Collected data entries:
-- Start --
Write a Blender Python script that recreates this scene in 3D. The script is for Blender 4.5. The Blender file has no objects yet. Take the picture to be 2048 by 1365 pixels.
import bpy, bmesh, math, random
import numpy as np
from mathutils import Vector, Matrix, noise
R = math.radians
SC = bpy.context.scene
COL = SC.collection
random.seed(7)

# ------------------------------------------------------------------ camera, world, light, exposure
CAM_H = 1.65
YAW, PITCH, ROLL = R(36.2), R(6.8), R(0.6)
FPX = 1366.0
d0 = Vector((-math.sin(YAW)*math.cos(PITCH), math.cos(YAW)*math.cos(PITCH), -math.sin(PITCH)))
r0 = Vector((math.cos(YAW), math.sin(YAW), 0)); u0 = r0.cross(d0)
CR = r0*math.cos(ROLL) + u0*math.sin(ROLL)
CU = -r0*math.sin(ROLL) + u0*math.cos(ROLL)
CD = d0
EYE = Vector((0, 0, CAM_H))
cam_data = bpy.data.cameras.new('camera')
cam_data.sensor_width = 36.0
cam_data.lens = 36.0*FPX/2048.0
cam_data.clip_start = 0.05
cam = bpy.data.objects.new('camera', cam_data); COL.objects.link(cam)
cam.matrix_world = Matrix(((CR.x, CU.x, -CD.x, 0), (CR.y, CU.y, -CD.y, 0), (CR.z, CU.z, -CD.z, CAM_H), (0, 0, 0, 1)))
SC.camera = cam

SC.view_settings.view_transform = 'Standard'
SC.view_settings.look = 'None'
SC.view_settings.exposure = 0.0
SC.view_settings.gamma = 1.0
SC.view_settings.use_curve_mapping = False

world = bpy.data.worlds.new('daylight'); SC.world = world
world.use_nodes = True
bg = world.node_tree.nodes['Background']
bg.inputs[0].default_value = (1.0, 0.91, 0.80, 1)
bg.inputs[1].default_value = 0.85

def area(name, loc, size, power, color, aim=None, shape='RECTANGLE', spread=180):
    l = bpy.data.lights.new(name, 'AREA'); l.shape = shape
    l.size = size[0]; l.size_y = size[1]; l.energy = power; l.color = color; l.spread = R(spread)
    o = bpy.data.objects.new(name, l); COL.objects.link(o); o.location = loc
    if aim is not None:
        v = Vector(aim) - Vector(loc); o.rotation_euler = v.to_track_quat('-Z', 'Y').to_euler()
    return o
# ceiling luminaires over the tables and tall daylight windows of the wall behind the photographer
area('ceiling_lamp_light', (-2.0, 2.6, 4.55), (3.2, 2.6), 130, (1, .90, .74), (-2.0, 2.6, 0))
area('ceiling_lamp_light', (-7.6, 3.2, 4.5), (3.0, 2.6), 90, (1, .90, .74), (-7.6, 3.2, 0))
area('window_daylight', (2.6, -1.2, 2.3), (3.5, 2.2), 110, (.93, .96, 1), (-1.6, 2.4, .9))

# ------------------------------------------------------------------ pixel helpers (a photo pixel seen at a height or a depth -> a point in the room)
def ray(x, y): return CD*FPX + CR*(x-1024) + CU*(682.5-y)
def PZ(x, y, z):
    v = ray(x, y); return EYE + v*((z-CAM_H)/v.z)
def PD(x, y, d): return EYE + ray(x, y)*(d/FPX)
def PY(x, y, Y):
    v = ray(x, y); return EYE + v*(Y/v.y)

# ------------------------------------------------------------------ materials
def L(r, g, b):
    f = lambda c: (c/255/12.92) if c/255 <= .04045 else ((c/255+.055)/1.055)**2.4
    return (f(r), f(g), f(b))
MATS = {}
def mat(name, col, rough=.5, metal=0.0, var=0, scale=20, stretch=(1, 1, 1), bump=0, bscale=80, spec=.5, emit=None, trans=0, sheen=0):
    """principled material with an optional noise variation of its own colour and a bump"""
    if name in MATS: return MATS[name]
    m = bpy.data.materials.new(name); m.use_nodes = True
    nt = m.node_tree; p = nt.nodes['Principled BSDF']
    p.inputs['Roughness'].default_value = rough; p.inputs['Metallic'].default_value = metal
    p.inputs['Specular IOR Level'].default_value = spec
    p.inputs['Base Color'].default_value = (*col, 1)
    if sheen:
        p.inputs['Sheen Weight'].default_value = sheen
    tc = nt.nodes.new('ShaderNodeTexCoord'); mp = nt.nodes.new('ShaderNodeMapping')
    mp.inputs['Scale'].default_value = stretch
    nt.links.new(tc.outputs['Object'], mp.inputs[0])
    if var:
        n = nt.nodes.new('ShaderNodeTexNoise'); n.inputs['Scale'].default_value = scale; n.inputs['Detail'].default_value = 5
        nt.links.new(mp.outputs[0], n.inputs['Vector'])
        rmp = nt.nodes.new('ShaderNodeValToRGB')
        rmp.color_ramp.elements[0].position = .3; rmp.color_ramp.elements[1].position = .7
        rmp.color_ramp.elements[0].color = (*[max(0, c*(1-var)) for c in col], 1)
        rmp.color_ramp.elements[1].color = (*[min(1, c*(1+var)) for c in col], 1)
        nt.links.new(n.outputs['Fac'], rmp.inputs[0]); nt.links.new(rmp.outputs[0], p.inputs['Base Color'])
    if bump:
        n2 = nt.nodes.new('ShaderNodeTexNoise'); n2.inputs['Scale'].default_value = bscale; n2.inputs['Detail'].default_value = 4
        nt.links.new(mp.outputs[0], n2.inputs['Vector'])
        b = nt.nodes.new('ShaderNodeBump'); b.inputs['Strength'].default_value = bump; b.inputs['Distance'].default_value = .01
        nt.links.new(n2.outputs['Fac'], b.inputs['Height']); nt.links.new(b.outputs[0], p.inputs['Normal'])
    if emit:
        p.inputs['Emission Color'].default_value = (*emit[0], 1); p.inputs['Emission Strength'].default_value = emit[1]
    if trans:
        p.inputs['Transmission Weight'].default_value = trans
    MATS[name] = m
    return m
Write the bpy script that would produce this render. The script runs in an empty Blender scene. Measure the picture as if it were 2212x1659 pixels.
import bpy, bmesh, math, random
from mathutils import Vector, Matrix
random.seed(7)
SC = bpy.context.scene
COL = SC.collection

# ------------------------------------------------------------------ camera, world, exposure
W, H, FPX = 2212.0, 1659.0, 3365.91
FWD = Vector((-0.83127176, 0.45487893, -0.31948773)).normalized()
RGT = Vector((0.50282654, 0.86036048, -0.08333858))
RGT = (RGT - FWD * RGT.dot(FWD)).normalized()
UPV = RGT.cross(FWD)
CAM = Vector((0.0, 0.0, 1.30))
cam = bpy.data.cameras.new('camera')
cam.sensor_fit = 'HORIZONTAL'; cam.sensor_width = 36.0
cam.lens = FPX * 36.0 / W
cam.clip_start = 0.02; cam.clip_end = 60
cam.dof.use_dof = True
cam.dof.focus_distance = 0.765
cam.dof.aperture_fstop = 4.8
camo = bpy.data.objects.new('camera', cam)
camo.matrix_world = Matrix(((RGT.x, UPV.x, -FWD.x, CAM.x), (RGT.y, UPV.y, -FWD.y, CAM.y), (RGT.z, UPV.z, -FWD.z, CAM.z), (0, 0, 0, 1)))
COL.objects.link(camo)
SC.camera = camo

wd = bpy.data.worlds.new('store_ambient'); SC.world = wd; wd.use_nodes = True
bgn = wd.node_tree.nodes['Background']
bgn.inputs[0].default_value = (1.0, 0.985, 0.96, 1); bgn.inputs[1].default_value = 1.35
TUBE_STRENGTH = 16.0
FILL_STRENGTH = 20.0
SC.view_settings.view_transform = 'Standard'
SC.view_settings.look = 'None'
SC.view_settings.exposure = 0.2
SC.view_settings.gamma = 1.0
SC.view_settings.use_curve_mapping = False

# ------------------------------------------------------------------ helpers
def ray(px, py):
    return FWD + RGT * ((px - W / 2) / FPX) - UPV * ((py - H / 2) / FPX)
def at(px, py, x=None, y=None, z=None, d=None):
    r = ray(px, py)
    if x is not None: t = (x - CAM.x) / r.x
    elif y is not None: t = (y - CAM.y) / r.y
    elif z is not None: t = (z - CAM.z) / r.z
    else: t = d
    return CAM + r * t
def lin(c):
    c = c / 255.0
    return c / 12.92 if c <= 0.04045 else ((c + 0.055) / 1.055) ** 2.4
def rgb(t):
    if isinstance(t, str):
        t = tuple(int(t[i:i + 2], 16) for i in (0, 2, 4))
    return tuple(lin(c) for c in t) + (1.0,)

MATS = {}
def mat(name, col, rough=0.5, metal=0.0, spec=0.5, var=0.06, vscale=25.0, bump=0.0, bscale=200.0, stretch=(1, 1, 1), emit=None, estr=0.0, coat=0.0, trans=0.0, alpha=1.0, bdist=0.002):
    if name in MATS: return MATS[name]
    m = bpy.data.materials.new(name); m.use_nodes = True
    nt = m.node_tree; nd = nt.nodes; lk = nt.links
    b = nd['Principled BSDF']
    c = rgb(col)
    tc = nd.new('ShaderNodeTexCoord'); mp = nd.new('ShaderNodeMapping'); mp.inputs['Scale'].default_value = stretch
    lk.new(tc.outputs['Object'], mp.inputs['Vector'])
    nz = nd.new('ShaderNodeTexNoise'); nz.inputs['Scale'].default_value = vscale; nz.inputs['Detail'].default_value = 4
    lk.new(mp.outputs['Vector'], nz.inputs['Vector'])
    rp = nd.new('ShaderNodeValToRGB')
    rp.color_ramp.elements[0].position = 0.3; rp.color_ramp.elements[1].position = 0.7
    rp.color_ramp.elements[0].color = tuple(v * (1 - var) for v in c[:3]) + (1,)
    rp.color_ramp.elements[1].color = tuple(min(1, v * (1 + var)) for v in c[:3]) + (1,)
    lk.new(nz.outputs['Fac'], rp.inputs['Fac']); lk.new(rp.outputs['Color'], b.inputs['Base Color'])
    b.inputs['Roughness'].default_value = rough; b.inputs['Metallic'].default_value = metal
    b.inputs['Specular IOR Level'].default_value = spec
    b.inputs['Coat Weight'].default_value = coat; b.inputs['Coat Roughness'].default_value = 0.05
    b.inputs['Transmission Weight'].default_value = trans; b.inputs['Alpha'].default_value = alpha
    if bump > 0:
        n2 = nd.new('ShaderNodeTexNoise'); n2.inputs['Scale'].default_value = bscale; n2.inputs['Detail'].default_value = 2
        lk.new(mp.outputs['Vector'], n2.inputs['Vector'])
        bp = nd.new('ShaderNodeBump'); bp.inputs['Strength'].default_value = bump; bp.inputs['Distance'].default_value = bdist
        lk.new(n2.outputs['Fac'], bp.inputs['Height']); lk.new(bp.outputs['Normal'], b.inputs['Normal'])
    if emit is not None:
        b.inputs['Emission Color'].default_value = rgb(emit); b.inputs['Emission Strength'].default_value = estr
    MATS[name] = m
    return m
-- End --
(DIRECTIVE)
Pick out every line above that holds the word "pixels" and copy it.

(THE OUTPUT)
Write a Blender Python script that recreates this scene in 3D. The script is for Blender 4.5. The Blender file has no objects yet. Take the picture to be 2048 by 1365 pixels.
Write the bpy script that would produce this render. The script runs in an empty Blender scene. Measure the picture as if it were 2212x1659 pixels.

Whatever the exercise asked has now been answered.